Quelles sont les conditions d'une vie paroissiale féconde pour la communauté ?
"Soit le curé collabore et la vie paroissiale se développe, soit il ne collabore pas et la vie paroissiale végète" (1) nous dit Borras.
L'adage est vrai aussi pour les laïcs.
Cela demande pour le canoniste due soit identifiable :
1. une cible (une mission définie),
2. une cohésion (faire corps)
3. et un ancrage dans l'Évangile (faire sens).
4. Borras ajouté l'importance d'une loyauté institutionnelle (faire face)(2),
L'ensemble permettant de créer une Église participative qui stimule et encourage chacun.

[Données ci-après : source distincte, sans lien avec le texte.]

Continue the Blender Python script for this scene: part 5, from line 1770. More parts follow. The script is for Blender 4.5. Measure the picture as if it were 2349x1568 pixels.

Bien sûr tout cela demande que "le vent souffle" au sein même de la communauté,  ce qui suppose d'y être à l'écoute pour que les tentations du pouvoir et du valoir soient tempérées à bon escient.

(1) p. 122
(2) p. 124

18 mai 2017

Monopole 2

Une phrase de Borras interpelle et va dans le sens de notre recherche précédente : "le prêtre n'est pas responsable de tout, il est responsable du tout"(1).
Sa fonction implique une "spiritualité communionelle ou pour mieux dire "missionnaire dans la communion" poursuit-il en visant la promotion et la validation de la "pleine stature de sujets libres dans la communion de l'Église". 
Cette dimension christique et pneumatologique du ministre est celle du pasteur si bien confirmée par le droit canon. La présidence de l'eucharistie prend alors une dimension pleine, comprenant à la fois un lien de transcendance, d'unité et d'envoi.

C'est aussi, et le terme n'est pas neutre depuis les travaux de Bacq et Théolbald, un "engendrement pastoral"(2) qui "provoque à la conversion et à l'action".

Le mot "provoquer" est un peu fort. Il traduit l'importance et l'enjeu, il rappelle l'épée tranchant au fond des coeurs de l'Évangile, mais aussi cette fission nucléaire du coeur évoquée par Benoît XVI à Cologne.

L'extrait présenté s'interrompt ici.